この現象は「情報の泡」または「フィルターバブル」と呼ばれ、2011年にインターネット活動家のイーライ・パリサー氏によって提唱されました。インターネットで情報を探すとき、私たちは検索サイトを利用したり、ソーシャルメディアで情報を得たりすることが多いでしょう。これらのサービスは、私たちの過去の検索履歴や閲覧履歴、さらには「いいね!」などの反応といった行動に基づいて、一人ひとりに合わせた情報を表示する仕組みを持っています。例えば、ある特定の商品の広告を頻繁に見るようになった、特定の分野のニュース記事ばかりが表示されるようになった、といった経験はありませんか?それは、あなたが過去にその商品や分野に興味を示した行動をシステムが記憶し、それに基づいて情報を表示しているからです。

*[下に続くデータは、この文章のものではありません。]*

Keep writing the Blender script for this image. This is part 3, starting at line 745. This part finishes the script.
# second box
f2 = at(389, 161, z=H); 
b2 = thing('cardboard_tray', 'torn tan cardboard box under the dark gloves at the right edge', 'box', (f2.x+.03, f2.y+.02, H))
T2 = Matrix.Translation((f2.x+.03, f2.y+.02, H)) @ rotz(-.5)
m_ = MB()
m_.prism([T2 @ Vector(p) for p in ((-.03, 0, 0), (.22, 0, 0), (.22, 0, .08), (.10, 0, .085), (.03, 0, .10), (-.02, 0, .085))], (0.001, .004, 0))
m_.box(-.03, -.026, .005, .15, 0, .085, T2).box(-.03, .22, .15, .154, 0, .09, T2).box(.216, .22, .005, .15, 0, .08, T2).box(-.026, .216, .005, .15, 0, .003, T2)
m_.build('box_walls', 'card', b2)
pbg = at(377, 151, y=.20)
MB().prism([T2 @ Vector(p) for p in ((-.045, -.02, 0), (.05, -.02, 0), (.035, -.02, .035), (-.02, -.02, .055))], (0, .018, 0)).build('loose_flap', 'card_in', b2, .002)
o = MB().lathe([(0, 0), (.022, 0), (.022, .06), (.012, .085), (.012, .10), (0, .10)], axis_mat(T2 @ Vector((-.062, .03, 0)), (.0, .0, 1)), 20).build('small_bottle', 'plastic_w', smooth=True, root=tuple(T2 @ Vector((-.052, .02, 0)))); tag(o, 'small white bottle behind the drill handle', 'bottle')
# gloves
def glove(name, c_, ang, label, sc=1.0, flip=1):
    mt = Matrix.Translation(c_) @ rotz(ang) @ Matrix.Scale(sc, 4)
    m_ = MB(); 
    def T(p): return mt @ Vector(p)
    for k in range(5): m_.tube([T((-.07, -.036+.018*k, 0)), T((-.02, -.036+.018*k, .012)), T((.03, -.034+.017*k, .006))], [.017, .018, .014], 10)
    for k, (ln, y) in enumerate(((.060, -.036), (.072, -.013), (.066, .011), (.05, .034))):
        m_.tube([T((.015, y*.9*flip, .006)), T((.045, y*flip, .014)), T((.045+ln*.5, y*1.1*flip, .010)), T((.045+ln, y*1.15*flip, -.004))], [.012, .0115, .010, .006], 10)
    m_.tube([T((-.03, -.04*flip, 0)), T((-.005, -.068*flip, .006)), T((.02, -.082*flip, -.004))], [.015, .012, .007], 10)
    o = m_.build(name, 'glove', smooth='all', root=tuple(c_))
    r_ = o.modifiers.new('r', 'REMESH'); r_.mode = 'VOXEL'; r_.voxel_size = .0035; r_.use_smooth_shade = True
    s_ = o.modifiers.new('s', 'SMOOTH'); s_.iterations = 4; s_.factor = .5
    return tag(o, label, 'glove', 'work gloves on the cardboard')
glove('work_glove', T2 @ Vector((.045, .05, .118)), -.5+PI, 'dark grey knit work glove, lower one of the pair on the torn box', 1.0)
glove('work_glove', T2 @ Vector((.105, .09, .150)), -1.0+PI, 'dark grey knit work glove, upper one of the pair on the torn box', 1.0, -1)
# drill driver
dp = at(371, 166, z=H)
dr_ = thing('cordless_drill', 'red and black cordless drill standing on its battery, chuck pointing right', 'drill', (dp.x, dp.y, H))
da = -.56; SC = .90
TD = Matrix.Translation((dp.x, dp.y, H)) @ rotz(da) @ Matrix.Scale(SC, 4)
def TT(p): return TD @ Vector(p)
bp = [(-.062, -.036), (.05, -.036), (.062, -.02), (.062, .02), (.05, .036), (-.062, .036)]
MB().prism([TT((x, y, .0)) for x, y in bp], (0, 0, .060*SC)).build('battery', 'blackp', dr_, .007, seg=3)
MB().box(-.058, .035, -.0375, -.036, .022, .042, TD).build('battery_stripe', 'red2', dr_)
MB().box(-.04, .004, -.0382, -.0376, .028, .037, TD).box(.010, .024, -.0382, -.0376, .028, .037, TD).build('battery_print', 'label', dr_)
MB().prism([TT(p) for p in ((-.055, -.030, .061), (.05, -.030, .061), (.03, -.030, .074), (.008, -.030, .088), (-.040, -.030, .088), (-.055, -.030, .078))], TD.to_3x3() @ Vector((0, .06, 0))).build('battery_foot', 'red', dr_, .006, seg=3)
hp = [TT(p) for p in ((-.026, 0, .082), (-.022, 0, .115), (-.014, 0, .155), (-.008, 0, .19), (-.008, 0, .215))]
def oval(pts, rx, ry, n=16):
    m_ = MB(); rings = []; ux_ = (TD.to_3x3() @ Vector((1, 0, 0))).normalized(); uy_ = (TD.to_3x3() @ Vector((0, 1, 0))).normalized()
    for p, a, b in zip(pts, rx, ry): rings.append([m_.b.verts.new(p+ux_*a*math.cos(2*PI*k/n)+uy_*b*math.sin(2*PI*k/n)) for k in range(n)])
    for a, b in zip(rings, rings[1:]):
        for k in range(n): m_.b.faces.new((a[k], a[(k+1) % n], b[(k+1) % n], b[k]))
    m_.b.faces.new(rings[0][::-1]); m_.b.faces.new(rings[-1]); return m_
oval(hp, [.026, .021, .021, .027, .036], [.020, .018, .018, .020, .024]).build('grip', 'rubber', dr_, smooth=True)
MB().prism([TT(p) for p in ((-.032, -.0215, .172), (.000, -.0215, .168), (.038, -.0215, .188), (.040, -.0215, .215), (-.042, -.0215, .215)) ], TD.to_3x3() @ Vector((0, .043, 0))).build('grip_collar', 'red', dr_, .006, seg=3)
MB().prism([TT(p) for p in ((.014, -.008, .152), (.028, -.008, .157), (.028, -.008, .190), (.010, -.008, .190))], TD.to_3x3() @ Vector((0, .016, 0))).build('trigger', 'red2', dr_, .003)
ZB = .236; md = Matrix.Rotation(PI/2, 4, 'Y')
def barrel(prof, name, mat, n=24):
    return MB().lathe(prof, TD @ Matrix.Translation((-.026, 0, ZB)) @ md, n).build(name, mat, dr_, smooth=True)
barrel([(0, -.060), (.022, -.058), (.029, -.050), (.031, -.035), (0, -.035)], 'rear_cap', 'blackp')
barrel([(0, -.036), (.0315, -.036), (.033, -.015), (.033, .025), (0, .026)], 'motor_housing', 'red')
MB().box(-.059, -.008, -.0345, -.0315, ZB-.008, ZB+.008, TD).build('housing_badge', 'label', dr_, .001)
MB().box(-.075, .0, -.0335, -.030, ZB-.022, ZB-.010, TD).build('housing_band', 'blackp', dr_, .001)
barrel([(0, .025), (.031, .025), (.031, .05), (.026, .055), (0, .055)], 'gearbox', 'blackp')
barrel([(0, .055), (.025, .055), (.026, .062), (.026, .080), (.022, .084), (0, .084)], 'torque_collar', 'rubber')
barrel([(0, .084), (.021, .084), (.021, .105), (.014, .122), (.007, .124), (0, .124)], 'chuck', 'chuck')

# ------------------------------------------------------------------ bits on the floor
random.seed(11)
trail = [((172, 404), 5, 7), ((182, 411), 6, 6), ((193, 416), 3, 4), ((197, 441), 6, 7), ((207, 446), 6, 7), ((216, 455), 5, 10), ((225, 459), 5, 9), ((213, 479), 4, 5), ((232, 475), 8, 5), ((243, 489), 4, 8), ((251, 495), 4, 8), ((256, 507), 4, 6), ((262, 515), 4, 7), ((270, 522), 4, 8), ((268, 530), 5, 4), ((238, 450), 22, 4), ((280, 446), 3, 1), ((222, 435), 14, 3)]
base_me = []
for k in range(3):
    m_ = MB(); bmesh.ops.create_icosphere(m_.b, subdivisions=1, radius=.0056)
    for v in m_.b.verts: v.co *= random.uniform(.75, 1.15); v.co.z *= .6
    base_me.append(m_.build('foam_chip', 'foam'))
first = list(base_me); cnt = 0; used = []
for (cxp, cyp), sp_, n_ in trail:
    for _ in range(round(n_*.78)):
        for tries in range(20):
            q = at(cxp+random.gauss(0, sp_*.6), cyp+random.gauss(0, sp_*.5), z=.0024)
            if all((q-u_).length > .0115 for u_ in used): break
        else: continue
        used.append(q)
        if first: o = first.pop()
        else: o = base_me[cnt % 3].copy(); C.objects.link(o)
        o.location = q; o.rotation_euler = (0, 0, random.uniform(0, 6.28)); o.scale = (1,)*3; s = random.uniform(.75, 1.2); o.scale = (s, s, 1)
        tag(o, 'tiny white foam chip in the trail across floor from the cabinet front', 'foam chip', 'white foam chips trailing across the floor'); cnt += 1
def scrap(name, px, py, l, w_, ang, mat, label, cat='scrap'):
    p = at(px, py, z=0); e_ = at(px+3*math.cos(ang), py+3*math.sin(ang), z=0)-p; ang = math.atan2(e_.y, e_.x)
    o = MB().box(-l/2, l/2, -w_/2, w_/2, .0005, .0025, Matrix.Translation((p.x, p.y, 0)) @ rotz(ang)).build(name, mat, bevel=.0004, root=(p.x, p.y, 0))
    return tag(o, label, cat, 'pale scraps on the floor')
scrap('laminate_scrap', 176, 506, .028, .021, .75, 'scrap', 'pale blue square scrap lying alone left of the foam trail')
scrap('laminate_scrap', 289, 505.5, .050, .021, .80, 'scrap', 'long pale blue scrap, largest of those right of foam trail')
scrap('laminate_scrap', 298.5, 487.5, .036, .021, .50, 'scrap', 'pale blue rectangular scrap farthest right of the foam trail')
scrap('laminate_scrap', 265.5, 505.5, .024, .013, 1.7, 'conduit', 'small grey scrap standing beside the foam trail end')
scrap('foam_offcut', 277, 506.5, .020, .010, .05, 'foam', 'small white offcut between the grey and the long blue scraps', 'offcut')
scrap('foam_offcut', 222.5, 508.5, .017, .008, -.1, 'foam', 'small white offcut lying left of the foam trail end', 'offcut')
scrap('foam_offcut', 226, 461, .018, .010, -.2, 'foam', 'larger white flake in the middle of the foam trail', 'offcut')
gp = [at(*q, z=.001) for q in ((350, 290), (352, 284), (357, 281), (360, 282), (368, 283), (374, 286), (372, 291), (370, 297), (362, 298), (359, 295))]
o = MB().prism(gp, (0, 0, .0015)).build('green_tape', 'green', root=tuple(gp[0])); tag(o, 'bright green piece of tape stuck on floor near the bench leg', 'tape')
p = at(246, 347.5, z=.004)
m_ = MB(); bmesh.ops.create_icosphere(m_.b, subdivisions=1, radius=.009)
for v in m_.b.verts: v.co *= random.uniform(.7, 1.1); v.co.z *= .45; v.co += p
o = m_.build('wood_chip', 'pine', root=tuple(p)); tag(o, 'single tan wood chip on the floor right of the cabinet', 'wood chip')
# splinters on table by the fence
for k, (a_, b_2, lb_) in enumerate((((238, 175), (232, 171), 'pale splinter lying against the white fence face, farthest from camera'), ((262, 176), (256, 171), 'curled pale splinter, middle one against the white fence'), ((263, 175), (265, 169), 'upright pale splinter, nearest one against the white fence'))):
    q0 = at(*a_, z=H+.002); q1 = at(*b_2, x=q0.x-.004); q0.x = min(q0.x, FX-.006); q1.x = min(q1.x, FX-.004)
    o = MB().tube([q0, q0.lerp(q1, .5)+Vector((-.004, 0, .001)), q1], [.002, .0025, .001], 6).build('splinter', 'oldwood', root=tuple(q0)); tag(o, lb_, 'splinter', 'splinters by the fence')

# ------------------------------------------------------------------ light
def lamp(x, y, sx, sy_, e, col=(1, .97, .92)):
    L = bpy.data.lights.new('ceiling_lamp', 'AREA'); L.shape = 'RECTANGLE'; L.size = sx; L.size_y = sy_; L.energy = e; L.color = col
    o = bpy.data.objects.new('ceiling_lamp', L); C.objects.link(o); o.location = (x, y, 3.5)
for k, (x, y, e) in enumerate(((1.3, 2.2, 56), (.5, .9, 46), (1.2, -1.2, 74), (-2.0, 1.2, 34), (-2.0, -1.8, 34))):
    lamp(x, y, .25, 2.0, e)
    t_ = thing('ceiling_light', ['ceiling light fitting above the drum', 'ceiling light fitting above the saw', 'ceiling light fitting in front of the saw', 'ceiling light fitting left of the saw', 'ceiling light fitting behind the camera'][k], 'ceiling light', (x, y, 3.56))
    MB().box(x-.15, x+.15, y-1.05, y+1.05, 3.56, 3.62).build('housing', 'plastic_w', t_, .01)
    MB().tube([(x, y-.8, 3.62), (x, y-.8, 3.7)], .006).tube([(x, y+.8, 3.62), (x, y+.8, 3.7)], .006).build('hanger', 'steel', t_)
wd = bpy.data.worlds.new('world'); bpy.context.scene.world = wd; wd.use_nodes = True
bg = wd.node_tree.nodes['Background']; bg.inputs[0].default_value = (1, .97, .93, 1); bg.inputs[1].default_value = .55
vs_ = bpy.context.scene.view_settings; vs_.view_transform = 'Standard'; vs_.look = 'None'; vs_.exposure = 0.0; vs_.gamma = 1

この仕組みにより、自分に合った情報に効率よくアクセスできるという利点がある一方、自分とは異なる意見や考え方、新たな発見の機会が失われている可能性も指摘されています。泡の中に閉じ込められた状態では、自分の知っている情報だけを正しいと思い込み、多角的な視点を持つことが難しくなります。異なる意見に触れることで視野が広がり、より深い理解につながることもあるはずです。情報社会を生きる上で、情報の泡という現象を理解し、自ら情報源を多様化させるなど、主体的・積極的に情報と向き合うことが大切です。